There’s a lovely Grecian ballet, featuring Scacchi and Becker; a charming scene when the brothers catch fireflies to present to the girls aboard a Red Car; a wondrous moment when the brothers, who have been kept in menial jobs by Griffith’s jealous, xenophobic production manager (David Brandon) complete a giant elephant of papier-mache to show Griffith what they can do. Scene after scene attests to the irresistible magic of the movies in their era of self-discovery. At the same time an uncomfortable self-consciousness mars the film’s aura of innocence, epitomized by Edna’s struggle to express her feelings about the greatness of movie-making.

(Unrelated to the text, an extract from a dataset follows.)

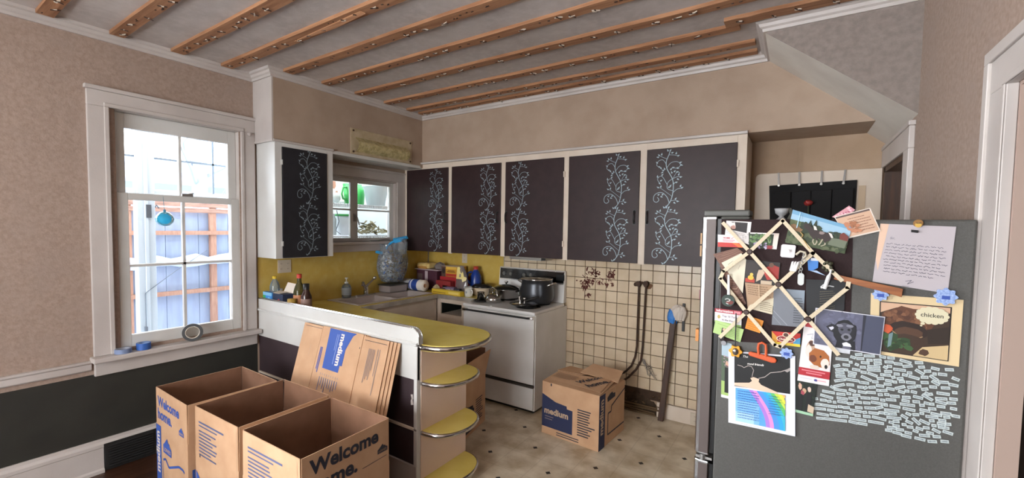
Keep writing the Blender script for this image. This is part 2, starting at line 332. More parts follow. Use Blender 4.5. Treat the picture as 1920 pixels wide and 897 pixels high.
# wall behind the camera with a wide window, and the rooms beyond the doorways
bw = MB()
for a, b, c, d in grid_cells([-3.94, -2.6, -0.4, 0.62], [0, 0.8, 2.4, ZC], [(-2.6, -0.4, 0.8, 2.4)]): bw.box(a, b, -2.75, -2.6, c, d)
struct(bw, 'wall_front', PAPER)
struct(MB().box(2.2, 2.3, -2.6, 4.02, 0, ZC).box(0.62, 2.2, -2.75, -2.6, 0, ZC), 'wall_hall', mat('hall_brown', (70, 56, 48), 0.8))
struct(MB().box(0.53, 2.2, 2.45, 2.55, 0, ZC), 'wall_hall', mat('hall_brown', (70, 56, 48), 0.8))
# bulkheads over the cupboards
struct(MB().box(-3.79, -3.5, 1.85, 2.375, 2.325, ZC, 0).box(-3.79, -3.5, 2.375, 3.885, 2.307, ZC, 0), 'wall_soffit_left', PLASTER)
struct(MB().box(-3.5, 0.40, 3.48, 3.885, 2.35, ZC), 'wall_soffit_back', PLASTER)
struct(MB().box(-3.792, -3.5, 1.838, 1.85, 2.33, 2.83), 'trim_6', WHITE)
struct(MB().box(-3.76, -3.502, 2.38, 3.48, 2.296, 2.307).box(-3.506, -3.496, 2.36, 3.45, 2.296, 2.325), 'trim_7', WHITE2)
# boxed-in underside of the stairs
wg = MB(); A = [(-0.2, 2.82), (-0.2, ZC), (0.488, ZC), (0.488, 2.262)]
wg.slab([(x, 2.97, z) for x, z in A], (0, 0.915, 0), 0); wg.m[-1] = 1
wg.m = [0 if i == 0 else 1 for i in range(len(wg.m))]
struct(wg, 'wall_stair', [mat('grey_stair_plaster', (142, 131, 124), 0.9, noise=30, c2=(128, 118, 111), bump=(140, 0.35)), mat('pale_plaster', (206, 200, 190), 0.85, noise=5, c2=(196, 188, 178), bump=(140, 0.3))])
# crown moulding
prof = [(0, 2.822), (0.012, 2.822), (0.016, 2.838), (0.028, 2.846), (0.034, 2.862), (0.048, 2.868), (0.05, ZC), (0, ZC)]
struct(MB().sweep([(-3.79, -2.6), (-3.79, 1.85-0.012), (-3.5, 1.85-0.012), (-3.5, 3.48), (-0.2, 3.48), (-0.2, 2.97), (0.488, 2.97)], prof), 'trim_1', WHITE)
struct(MB().sweep([(-3.505, 1.844), (-3.5, 2.37)], [(0, 2.315), (0.022, 2.318), (0.026, 2.333), (0.012, 2.338), (0, 2.338)]).sweep([(-3.5, 3.48), (-0.315, 3.48)], [(0, 2.343), (0.022, 2.345), (0.026, 2.36), (0.012, 2.366), (0, 2.366)])
       .sweep([(-3.79, 1.843), (-3.49, 1.843)], [(0, 2.318), (0.008, 2.318), (0.01, 2.334), (0, 2.334)]), 'trim_8', WHITE)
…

But the truth is that the Ednas of that day didn’t really know that what they were doing was anything special at all, or that anyone would ever consider their efforts to be of lasting importance.

Nicola Piovani’s rightly romantic, insistent score is as rich as cinematographer Giuseppe Lanci’s radiant images. “Good Morning, Babylon” (rated PG-13 for some nudity and lovemaking) is more a film to cherish for all that it so daringly and grandly attempts than for what it finally accomplishes. Ironically, it is as likely to become an admired film maudit as “Intolerance” itself has always been.

‘GOOD MORNING, BABYLON’ A Vestron Pictures release of an Edward R. Pressman Film Corp. and RAI-Radiotelevisione Italiana presentation. Executive producer Edward R. Pressman. Producer Giuliani G. De Negri. Directors Vittorio & Paolo Taviani. Story and screenplay the Tavianis in association with Tonino Guerra. Based on an idea by Lloyd Fonvielle. Camera Giuseppe Lanci. Music Nicola Piovani. Art director Gianni Sbarra. Costumes Lina Nerli Taviani. Associate producers Lloyd Fonvielle, Caldecott Chubb, Milena Canonero. French co-producer Marin Karmitz. Choreographer Gino Landi. Film editor Roberto Perpignani. With Vincent Spano, Joaquim De Almeida, Greta Scacchi, Desiree Becker, Omero Antonutti, Charles Dance, Berangere Bonvoisin, David Brandon, Brian Freilino, Margarita Lozano, Massimo Venturiello, Andrea Prodan.

Running time: 1 hour, 57 minutes.

MPAA rating: PG-13 (parents are strongly cautioned; some material may be inappropriate for children under 13).